— WHAT IS ASKED —
Copy, in full, each line of the material that holds the word "from".

== STORED DATA ==

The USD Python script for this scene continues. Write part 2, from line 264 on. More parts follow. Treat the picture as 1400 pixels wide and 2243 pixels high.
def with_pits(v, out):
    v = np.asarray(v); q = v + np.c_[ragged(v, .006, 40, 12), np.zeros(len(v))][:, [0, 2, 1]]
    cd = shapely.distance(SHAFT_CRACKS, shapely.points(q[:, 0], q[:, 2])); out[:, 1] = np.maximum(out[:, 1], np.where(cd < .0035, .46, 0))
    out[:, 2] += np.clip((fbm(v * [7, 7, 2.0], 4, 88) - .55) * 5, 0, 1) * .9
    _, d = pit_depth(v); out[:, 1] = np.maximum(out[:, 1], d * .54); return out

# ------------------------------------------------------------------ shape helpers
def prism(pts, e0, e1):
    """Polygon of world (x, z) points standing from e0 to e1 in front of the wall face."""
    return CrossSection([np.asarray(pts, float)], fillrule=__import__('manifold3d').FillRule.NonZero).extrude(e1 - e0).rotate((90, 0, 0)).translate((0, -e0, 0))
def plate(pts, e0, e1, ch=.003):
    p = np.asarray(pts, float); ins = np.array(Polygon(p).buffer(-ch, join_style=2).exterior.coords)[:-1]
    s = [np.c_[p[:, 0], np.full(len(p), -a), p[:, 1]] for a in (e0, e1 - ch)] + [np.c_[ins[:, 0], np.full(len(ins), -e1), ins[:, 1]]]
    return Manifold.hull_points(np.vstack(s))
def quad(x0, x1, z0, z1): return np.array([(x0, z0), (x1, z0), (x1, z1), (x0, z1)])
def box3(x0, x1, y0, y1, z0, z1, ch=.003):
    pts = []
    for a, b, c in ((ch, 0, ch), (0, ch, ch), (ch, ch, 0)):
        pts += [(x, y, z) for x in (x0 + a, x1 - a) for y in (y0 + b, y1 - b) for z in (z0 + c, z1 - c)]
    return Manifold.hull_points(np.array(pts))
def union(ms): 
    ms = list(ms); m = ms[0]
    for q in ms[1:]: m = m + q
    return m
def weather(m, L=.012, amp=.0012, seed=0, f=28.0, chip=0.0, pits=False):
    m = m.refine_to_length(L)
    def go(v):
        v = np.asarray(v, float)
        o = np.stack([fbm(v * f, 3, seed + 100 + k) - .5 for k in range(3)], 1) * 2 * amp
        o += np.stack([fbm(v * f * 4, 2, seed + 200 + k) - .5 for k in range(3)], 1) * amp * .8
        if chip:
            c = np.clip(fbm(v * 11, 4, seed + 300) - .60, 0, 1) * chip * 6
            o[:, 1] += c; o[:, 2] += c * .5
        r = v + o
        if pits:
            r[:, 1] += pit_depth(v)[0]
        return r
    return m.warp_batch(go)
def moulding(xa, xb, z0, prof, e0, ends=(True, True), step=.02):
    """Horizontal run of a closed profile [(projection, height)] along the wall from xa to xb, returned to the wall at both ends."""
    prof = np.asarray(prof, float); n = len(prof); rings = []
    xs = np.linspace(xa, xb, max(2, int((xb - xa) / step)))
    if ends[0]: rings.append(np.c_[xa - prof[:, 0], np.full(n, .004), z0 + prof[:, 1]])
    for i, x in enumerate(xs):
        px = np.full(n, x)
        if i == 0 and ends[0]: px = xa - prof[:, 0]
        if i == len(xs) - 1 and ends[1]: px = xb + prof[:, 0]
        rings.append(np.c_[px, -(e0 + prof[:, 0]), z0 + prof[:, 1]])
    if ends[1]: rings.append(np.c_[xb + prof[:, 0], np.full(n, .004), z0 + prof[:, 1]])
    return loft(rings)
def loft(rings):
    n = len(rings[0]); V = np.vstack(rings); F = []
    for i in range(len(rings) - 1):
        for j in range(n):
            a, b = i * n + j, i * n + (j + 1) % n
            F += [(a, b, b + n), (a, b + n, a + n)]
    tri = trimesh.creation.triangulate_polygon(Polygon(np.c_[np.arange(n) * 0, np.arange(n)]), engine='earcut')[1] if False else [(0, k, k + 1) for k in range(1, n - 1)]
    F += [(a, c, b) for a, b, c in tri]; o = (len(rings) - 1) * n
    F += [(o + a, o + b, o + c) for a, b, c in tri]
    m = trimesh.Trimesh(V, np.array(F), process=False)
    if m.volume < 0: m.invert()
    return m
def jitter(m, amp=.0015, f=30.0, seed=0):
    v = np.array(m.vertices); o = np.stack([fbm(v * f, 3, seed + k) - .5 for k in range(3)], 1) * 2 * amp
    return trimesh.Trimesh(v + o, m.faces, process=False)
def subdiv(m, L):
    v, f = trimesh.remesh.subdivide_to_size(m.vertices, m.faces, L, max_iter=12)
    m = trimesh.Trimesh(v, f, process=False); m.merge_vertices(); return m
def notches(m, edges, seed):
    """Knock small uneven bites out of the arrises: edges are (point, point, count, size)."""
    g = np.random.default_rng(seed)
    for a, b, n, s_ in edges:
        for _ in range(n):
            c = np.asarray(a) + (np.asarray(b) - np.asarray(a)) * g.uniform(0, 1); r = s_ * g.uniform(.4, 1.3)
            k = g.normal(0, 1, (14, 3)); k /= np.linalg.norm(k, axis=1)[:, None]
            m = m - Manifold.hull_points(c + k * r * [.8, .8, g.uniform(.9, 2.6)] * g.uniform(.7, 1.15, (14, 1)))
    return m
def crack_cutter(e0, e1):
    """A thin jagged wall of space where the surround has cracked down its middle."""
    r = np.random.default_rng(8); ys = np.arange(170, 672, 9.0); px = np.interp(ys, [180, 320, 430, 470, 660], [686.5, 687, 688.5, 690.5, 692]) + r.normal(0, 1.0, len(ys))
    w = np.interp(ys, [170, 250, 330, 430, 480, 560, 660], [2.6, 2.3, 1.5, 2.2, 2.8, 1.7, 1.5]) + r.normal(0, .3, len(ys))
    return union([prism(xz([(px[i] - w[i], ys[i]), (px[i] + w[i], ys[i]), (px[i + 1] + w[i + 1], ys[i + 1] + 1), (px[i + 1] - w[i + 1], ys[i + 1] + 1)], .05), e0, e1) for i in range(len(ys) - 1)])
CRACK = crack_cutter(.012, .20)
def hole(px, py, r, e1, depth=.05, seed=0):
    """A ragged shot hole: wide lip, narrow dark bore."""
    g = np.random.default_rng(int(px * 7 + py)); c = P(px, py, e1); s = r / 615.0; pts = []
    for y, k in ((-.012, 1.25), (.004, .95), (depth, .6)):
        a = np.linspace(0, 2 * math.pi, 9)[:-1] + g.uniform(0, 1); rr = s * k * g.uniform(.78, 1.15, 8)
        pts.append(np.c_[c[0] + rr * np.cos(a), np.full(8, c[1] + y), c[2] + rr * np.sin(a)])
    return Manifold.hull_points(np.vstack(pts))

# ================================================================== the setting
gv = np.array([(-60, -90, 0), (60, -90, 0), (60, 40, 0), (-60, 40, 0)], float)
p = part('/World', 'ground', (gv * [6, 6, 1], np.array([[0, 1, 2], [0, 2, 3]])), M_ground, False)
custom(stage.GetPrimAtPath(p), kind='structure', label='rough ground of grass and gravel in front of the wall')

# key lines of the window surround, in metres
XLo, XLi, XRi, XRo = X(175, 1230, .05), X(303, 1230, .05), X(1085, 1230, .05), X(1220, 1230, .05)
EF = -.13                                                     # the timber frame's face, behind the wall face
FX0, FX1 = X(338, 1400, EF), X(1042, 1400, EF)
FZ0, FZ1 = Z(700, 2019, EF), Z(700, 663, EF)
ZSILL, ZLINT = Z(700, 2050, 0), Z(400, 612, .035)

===

— WRITTEN ANSWER —
The USD Python script for this scene continues. Write part 2, from line 264 on. More parts follow. Treat the picture as 1400 pixels wide and 2243 pixels high.
    """Polygon of world (x, z) points standing from e0 to e1 in front of the wall face."""
    """Horizontal run of a closed profile [(projection, height)] along the wall from xa to xb, returned to the wall at both ends."""